▶ _Exercise description_: Reply only with how many lines contain the word "parts".

● ● ● ●

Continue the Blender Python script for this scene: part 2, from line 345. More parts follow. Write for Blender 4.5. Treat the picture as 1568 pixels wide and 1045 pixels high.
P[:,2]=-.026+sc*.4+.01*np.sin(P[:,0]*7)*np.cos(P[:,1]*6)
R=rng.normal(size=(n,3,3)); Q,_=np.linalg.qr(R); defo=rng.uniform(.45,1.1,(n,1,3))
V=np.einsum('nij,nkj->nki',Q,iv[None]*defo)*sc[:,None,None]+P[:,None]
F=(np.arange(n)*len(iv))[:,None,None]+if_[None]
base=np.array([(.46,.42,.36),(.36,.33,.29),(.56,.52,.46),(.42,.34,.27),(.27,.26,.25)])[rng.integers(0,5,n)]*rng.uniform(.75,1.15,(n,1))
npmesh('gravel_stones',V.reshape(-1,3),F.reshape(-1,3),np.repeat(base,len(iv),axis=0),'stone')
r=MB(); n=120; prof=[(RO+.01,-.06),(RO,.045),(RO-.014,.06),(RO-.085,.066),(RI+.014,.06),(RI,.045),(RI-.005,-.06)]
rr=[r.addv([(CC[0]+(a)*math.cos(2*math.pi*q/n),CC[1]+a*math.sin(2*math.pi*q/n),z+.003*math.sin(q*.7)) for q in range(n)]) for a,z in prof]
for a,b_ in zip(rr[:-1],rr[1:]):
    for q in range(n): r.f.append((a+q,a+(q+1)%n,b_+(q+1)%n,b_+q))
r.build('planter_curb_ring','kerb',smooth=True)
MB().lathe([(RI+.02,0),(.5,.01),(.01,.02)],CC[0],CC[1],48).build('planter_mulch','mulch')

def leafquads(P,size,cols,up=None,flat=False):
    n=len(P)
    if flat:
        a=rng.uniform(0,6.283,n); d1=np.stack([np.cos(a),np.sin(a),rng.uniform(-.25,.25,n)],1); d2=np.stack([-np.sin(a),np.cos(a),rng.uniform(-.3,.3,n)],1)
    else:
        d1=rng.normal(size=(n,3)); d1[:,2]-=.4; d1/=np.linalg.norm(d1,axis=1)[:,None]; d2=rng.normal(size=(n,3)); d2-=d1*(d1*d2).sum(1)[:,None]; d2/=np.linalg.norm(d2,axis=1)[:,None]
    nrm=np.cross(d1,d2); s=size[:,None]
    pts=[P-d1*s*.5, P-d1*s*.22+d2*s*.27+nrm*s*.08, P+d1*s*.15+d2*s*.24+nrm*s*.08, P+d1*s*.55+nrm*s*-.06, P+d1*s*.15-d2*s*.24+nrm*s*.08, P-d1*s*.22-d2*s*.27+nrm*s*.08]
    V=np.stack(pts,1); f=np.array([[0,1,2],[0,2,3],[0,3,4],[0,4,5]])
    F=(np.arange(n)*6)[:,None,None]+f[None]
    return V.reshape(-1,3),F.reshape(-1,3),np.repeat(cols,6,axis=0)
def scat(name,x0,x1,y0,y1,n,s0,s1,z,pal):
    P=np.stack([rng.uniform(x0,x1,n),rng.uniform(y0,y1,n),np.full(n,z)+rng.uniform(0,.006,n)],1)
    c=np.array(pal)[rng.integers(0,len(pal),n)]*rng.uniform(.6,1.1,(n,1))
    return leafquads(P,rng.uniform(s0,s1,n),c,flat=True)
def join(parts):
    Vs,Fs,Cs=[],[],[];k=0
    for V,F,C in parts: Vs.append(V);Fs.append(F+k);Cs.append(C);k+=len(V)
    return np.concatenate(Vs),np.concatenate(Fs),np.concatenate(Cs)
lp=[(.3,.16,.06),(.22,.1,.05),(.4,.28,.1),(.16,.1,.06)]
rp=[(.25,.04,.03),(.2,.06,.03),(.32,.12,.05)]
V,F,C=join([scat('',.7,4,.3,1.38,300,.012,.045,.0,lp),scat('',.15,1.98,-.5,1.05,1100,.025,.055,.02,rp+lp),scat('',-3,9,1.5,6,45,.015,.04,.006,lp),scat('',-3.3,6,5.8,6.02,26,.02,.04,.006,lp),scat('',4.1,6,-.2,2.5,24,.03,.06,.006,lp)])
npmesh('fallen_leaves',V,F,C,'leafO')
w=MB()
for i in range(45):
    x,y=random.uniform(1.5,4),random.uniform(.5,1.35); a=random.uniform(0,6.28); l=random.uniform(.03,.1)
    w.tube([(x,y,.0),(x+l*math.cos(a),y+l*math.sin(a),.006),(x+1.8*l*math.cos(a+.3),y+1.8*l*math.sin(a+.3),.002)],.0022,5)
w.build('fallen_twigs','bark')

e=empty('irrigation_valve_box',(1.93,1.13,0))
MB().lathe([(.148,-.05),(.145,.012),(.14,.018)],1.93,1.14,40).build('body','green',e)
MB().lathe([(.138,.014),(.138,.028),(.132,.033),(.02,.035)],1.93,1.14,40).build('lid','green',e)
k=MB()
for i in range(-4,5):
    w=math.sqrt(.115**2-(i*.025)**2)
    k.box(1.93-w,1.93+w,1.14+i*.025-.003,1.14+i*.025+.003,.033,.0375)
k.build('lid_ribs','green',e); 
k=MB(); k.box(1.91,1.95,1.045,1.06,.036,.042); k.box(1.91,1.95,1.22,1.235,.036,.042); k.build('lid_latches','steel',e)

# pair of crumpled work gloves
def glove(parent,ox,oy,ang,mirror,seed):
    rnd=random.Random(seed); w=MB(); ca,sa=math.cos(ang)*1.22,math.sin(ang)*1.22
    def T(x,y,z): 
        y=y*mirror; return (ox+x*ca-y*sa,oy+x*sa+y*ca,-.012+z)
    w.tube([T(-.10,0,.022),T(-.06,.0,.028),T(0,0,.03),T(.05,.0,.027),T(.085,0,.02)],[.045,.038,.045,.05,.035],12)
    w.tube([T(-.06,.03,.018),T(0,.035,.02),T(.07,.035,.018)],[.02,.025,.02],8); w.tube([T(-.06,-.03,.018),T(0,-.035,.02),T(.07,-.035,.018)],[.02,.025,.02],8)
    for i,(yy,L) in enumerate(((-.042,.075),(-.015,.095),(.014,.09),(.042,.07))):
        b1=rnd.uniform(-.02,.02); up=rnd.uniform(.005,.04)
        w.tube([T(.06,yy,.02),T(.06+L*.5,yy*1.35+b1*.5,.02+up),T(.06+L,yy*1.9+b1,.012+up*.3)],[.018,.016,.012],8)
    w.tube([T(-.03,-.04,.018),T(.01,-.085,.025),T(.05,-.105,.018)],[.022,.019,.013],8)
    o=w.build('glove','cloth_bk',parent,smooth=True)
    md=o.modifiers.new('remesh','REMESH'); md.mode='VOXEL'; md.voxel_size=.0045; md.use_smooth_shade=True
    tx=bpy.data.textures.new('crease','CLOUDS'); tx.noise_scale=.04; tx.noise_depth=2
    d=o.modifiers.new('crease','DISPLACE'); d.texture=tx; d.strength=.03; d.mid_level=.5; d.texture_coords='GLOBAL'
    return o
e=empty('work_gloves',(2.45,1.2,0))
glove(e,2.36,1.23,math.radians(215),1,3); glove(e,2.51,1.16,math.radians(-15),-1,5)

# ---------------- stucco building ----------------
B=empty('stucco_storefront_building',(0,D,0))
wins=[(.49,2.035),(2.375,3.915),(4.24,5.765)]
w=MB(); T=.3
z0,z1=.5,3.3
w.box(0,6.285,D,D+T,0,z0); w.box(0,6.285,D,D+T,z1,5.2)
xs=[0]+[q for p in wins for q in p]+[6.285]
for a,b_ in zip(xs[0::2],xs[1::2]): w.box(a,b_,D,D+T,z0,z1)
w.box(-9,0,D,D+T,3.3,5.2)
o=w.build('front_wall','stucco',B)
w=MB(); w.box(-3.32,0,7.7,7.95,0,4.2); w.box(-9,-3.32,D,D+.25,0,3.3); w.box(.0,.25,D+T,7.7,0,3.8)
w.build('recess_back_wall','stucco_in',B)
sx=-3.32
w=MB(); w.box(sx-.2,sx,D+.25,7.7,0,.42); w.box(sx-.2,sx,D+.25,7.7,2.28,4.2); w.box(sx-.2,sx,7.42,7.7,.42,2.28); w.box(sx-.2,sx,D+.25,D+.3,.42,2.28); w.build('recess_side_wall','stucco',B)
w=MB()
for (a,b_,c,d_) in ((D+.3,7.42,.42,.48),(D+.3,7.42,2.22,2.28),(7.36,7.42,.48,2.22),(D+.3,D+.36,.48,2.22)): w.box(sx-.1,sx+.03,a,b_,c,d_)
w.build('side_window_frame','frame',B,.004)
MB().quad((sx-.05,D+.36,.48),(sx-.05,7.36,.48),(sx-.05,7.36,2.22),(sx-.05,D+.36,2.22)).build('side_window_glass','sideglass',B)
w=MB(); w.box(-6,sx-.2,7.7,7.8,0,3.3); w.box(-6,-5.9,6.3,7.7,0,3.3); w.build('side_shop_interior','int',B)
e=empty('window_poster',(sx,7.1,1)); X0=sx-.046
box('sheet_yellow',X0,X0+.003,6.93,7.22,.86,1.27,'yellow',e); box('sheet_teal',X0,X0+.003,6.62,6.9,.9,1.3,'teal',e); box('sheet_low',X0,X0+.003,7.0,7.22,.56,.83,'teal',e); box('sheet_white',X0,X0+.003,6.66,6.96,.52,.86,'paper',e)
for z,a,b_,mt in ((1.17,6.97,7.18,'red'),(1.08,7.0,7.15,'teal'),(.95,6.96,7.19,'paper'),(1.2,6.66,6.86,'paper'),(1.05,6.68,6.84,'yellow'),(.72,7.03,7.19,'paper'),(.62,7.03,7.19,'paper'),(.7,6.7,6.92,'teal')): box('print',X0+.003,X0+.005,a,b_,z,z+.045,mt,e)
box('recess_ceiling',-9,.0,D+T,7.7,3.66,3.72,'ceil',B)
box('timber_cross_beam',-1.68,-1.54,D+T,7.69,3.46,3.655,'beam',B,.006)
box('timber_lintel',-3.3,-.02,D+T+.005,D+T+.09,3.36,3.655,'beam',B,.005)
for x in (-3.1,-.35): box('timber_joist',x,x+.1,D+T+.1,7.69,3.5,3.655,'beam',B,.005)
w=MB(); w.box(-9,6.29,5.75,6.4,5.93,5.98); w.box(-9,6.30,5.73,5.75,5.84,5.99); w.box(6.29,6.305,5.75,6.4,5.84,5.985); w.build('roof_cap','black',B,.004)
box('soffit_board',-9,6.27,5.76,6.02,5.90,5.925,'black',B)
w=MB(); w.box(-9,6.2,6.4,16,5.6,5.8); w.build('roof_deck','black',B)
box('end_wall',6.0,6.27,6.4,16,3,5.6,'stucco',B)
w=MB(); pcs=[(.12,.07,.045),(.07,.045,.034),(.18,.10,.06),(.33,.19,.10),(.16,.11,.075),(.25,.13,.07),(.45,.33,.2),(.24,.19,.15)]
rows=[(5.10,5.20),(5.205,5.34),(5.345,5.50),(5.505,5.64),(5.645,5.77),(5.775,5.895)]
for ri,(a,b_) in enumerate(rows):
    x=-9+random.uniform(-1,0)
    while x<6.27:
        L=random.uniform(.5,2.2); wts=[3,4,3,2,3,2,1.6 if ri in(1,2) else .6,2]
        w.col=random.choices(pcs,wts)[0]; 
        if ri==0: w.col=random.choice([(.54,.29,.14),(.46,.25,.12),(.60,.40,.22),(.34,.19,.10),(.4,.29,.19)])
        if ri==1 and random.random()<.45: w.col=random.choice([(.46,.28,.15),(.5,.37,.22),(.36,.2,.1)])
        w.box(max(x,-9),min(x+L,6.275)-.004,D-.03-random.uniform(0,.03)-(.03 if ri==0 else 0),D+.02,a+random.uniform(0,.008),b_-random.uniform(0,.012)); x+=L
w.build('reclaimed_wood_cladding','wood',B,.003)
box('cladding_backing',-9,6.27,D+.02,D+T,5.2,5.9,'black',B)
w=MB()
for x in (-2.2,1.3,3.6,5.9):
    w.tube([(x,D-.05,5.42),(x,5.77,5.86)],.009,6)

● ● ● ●

▶ _Finished exercise_: 3